### DATA SUPPLIED ###
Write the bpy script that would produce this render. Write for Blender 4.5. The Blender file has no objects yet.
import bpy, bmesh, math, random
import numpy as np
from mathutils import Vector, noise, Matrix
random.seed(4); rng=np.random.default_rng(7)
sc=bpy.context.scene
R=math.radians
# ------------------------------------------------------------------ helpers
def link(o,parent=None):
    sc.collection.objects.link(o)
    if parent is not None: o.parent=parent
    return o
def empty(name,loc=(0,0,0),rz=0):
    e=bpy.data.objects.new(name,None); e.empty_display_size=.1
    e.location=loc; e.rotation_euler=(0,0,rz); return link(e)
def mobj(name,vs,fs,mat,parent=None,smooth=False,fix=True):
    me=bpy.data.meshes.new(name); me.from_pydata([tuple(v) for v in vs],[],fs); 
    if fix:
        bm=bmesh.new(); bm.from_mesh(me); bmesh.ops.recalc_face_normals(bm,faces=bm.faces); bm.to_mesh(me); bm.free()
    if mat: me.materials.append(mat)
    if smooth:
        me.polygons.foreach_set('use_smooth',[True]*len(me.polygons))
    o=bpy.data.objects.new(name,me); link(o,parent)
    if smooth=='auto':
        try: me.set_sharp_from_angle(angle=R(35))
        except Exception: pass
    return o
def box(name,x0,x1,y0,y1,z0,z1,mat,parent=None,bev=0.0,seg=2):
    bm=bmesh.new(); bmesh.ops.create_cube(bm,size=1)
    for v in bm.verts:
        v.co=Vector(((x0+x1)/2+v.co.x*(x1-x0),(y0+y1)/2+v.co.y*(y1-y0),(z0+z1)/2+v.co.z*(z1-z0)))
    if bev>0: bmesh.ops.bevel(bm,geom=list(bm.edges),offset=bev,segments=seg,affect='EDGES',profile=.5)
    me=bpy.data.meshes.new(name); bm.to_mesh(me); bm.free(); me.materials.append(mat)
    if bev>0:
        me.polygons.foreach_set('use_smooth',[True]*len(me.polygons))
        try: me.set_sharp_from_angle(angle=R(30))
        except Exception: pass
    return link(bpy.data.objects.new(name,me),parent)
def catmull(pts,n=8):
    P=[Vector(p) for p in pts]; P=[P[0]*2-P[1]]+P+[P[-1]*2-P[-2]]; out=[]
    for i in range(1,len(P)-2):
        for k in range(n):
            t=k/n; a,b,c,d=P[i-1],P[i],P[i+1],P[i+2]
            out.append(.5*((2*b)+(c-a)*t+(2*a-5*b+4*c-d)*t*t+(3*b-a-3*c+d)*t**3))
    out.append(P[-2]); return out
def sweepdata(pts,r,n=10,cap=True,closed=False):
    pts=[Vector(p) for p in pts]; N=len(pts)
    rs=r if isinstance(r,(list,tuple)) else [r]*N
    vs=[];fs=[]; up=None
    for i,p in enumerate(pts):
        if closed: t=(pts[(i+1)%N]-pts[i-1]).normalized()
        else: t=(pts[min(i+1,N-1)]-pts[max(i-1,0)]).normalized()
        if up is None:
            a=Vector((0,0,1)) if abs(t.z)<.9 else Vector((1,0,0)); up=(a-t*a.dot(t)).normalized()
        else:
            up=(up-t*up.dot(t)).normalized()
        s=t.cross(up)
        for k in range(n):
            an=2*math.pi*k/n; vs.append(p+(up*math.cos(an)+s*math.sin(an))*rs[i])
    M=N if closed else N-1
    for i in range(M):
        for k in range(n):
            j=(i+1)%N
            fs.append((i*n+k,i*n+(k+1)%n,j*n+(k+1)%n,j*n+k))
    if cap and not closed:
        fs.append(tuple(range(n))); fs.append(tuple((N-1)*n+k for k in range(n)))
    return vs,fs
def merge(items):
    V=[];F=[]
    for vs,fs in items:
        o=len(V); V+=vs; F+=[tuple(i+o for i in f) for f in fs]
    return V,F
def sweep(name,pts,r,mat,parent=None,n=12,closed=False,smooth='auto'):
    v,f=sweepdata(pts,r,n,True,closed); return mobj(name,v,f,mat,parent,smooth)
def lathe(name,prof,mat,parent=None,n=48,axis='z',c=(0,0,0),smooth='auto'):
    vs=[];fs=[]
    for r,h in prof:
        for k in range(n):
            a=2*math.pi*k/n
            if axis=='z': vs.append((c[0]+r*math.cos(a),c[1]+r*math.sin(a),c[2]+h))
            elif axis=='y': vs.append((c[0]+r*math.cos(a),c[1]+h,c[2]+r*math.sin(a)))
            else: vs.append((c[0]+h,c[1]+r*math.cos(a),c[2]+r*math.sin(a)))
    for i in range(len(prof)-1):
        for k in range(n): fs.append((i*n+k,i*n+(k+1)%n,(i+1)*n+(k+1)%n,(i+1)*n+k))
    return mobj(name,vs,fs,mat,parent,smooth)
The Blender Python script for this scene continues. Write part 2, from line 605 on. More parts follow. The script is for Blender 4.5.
###
● **REQUIRED TASK**:
Exactly reproduce all of the entries.

● **TASK RESULT**:
Write the bpy script that would produce this render. Write for Blender 4.5. The Blender file has no objects yet.
import bpy, bmesh, math, random
import numpy as np
from mathutils import Vector, noise, Matrix
random.seed(4); rng=np.random.default_rng(7)
sc=bpy.context.scene
R=math.radians
# ------------------------------------------------------------------ helpers
def link(o,parent=None):
    sc.collection.objects.link(o)
    if parent is not None: o.parent=parent
    return o
def empty(name,loc=(0,0,0),rz=0):
    e=bpy.data.objects.new(name,None); e.empty_display_size=.1
    e.location=loc; e.rotation_euler=(0,0,rz); return link(e)
def mobj(name,vs,fs,mat,parent=None,smooth=False,fix=True):
    me=bpy.data.meshes.new(name); me.from_pydata([tuple(v) for v in vs],[],fs); 
    if fix:
        bm=bmesh.new(); bm.from_mesh(me); bmesh.ops.recalc_face_normals(bm,faces=bm.faces); bm.to_mesh(me); bm.free()
    if mat: me.materials.append(mat)
    if smooth:
        me.polygons.foreach_set('use_smooth',[True]*len(me.polygons))
    o=bpy.data.objects.new(name,me); link(o,parent)
    if smooth=='auto':
        try: me.set_sharp_from_angle(angle=R(35))
        except Exception: pass
    return o
def box(name,x0,x1,y0,y1,z0,z1,mat,parent=None,bev=0.0,seg=2):
    bm=bmesh.new(); bmesh.ops.create_cube(bm,size=1)
    for v in bm.verts:
        v.co=Vector(((x0+x1)/2+v.co.x*(x1-x0),(y0+y1)/2+v.co.y*(y1-y0),(z0+z1)/2+v.co.z*(z1-z0)))
    if bev>0: bmesh.ops.bevel(bm,geom=list(bm.edges),offset=bev,segments=seg,affect='EDGES',profile=.5)
    me=bpy.data.meshes.new(name); bm.to_mesh(me); bm.free(); me.materials.append(mat)
    if bev>0:
        me.polygons.foreach_set('use_smooth',[True]*len(me.polygons))
        try: me.set_sharp_from_angle(angle=R(30))
        except Exception: pass
    return link(bpy.data.objects.new(name,me),parent)
def catmull(pts,n=8):
    P=[Vector(p) for p in pts]; P=[P[0]*2-P[1]]+P+[P[-1]*2-P[-2]]; out=[]
    for i in range(1,len(P)-2):
        for k in range(n):
            t=k/n; a,b,c,d=P[i-1],P[i],P[i+1],P[i+2]
            out.append(.5*((2*b)+(c-a)*t+(2*a-5*b+4*c-d)*t*t+(3*b-a-3*c+d)*t**3))
    out.append(P[-2]); return out
def sweepdata(pts,r,n=10,cap=True,closed=False):
    pts=[Vector(p) for p in pts]; N=len(pts)
    rs=r if isinstance(r,(list,tuple)) else [r]*N
    vs=[];fs=[]; up=None
    for i,p in enumerate(pts):
        if closed: t=(pts[(i+1)%N]-pts[i-1]).normalized()
        else: t=(pts[min(i+1,N-1)]-pts[max(i-1,0)]).normalized()
        if up is None:
            a=Vector((0,0,1)) if abs(t.z)<.9 else Vector((1,0,0)); up=(a-t*a.dot(t)).normalized()
        else:
            up=(up-t*up.dot(t)).normalized()
        s=t.cross(up)
        for k in range(n):
            an=2*math.pi*k/n; vs.append(p+(up*math.cos(an)+s*math.sin(an))*rs[i])
    M=N if closed else N-1
    for i in range(M):
        for k in range(n):
            j=(i+1)%N
            fs.append((i*n+k,i*n+(k+1)%n,j*n+(k+1)%n,j*n+k))
    if cap and not closed:
        fs.append(tuple(range(n))); fs.append(tuple((N-1)*n+k for k in range(n)))
    return vs,fs
def merge(items):
    V=[];F=[]
    for vs,fs in items:
        o=len(V); V+=vs; F+=[tuple(i+o for i in f) for f in fs]
    return V,F
def sweep(name,pts,r,mat,parent=None,n=12,closed=False,smooth='auto'):
    v,f=sweepdata(pts,r,n,True,closed); return mobj(name,v,f,mat,parent,smooth)
def lathe(name,prof,mat,parent=None,n=48,axis='z',c=(0,0,0),smooth='auto'):
    vs=[];fs=[]
    for r,h in prof:
        for k in range(n):
            a=2*math.pi*k/n
            if axis=='z': vs.append((c[0]+r*math.cos(a),c[1]+r*math.sin(a),c[2]+h))
            elif axis=='y': vs.append((c[0]+r*math.cos(a),c[1]+h,c[2]+r*math.sin(a)))
            else: vs.append((c[0]+h,c[1]+r*math.cos(a),c[2]+r*math.sin(a)))
    for i in range(len(prof)-1):
        for k in range(n): fs.append((i*n+k,i*n+(k+1)%n,(i+1)*n+(k+1)%n,(i+1)*n+k))
    return mobj(name,vs,fs,mat,parent,smooth)
The Blender Python script for this scene continues. Write part 2, from line 605 on. More parts follow. The script is for Blender 4.5.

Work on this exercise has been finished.